_PROVIDED MATERIAL_
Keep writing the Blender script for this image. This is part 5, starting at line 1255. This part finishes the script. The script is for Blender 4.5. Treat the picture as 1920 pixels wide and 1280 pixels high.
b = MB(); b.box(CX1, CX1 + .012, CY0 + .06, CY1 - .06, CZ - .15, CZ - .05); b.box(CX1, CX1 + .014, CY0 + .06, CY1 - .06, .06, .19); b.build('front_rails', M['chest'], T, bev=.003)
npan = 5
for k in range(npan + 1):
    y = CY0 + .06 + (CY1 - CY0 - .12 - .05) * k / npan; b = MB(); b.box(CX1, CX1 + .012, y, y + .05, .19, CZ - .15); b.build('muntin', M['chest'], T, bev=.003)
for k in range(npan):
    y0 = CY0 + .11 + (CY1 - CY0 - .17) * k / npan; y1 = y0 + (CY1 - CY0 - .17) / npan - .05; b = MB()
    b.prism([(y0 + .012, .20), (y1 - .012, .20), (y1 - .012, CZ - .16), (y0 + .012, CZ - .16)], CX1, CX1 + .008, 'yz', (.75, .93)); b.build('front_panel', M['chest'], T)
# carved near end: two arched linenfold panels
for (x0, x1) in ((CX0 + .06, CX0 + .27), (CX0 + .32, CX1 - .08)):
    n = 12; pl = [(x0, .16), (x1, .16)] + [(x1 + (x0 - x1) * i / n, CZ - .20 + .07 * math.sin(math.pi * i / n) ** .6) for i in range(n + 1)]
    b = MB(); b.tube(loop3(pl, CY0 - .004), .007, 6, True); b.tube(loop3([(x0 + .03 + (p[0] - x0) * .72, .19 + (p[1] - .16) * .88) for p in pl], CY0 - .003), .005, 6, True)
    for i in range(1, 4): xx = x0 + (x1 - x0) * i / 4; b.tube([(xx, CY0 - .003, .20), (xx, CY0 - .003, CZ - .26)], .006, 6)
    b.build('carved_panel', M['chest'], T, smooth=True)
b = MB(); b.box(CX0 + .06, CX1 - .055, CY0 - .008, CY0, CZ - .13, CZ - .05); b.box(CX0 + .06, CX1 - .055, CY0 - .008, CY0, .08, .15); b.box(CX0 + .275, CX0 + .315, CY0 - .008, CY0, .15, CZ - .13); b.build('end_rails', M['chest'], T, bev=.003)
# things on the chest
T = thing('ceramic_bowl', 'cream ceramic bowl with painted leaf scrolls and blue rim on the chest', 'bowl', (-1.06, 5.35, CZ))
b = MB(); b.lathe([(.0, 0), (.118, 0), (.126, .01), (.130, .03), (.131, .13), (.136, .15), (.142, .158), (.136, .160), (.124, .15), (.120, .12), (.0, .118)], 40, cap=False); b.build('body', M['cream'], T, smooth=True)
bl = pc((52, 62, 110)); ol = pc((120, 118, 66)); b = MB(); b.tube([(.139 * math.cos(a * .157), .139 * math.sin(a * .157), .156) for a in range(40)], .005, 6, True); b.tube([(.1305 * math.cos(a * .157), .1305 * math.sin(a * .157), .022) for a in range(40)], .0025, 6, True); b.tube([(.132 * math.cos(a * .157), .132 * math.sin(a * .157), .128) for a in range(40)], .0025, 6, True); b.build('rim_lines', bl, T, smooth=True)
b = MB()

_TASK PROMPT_
Copy each line of the data above without altering a single character.

_WRITTEN SOLUTION_
Keep writing the Blender script for this image. This is part 5, starting at line 1255. This part finishes the script. The script is for Blender 4.5. Treat the picture as 1920 pixels wide and 1280 pixels high.
b = MB(); b.box(CX1, CX1 + .012, CY0 + .06, CY1 - .06, CZ - .15, CZ - .05); b.box(CX1, CX1 + .014, CY0 + .06, CY1 - .06, .06, .19); b.build('front_rails', M['chest'], T, bev=.003)
npan = 5
for k in range(npan + 1):
    y = CY0 + .06 + (CY1 - CY0 - .12 - .05) * k / npan; b = MB(); b.box(CX1, CX1 + .012, y, y + .05, .19, CZ - .15); b.build('muntin', M['chest'], T, bev=.003)
for k in range(npan):
    y0 = CY0 + .11 + (CY1 - CY0 - .17) * k / npan; y1 = y0 + (CY1 - CY0 - .17) / npan - .05; b = MB()
    b.prism([(y0 + .012, .20), (y1 - .012, .20), (y1 - .012, CZ - .16), (y0 + .012, CZ - .16)], CX1, CX1 + .008, 'yz', (.75, .93)); b.build('front_panel', M['chest'], T)
# carved near end: two arched linenfold panels
for (x0, x1) in ((CX0 + .06, CX0 + .27), (CX0 + .32, CX1 - .08)):
    n = 12; pl = [(x0, .16), (x1, .16)] + [(x1 + (x0 - x1) * i / n, CZ - .20 + .07 * math.sin(math.pi * i / n) ** .6) for i in range(n + 1)]
    b = MB(); b.tube(loop3(pl, CY0 - .004), .007, 6, True); b.tube(loop3([(x0 + .03 + (p[0] - x0) * .72, .19 + (p[1] - .16) * .88) for p in pl], CY0 - .003), .005, 6, True)
    for i in range(1, 4): xx = x0 + (x1 - x0) * i / 4; b.tube([(xx, CY0 - .003, .20), (xx, CY0 - .003, CZ - .26)], .006, 6)
    b.build('carved_panel', M['chest'], T, smooth=True)
b = MB(); b.box(CX0 + .06, CX1 - .055, CY0 - .008, CY0, CZ - .13, CZ - .05); b.box(CX0 + .06, CX1 - .055, CY0 - .008, CY0, .08, .15); b.box(CX0 + .275, CX0 + .315, CY0 - .008, CY0, .15, CZ - .13); b.build('end_rails', M['chest'], T, bev=.003)
# things on the chest
T = thing('ceramic_bowl', 'cream ceramic bowl with painted leaf scrolls and blue rim on the chest', 'bowl', (-1.06, 5.35, CZ))
b = MB(); b.lathe([(.0, 0), (.118, 0), (.126, .01), (.130, .03), (.131, .13), (.136, .15), (.142, .158), (.136, .160), (.124, .15), (.120, .12), (.0, .118)], 40, cap=False); b.build('body', M['cream'], T, smooth=True)
bl = pc((52, 62, 110)); ol = pc((120, 118, 66)); b = MB(); b.tube([(.139 * math.cos(a * .157), .139 * math.sin(a * .157), .156) for a in range(40)], .005, 6, True); b.tube([(.1305 * math.cos(a * .157), .1305 * math.sin(a * .157), .022) for a in range(40)], .0025, 6, True); b.tube([(.132 * math.cos(a * .157), .132 * math.sin(a * .157), .128) for a in range(40)], .0025, 6, True); b.build('rim_lines', bl, T, smooth=True)
b = MB()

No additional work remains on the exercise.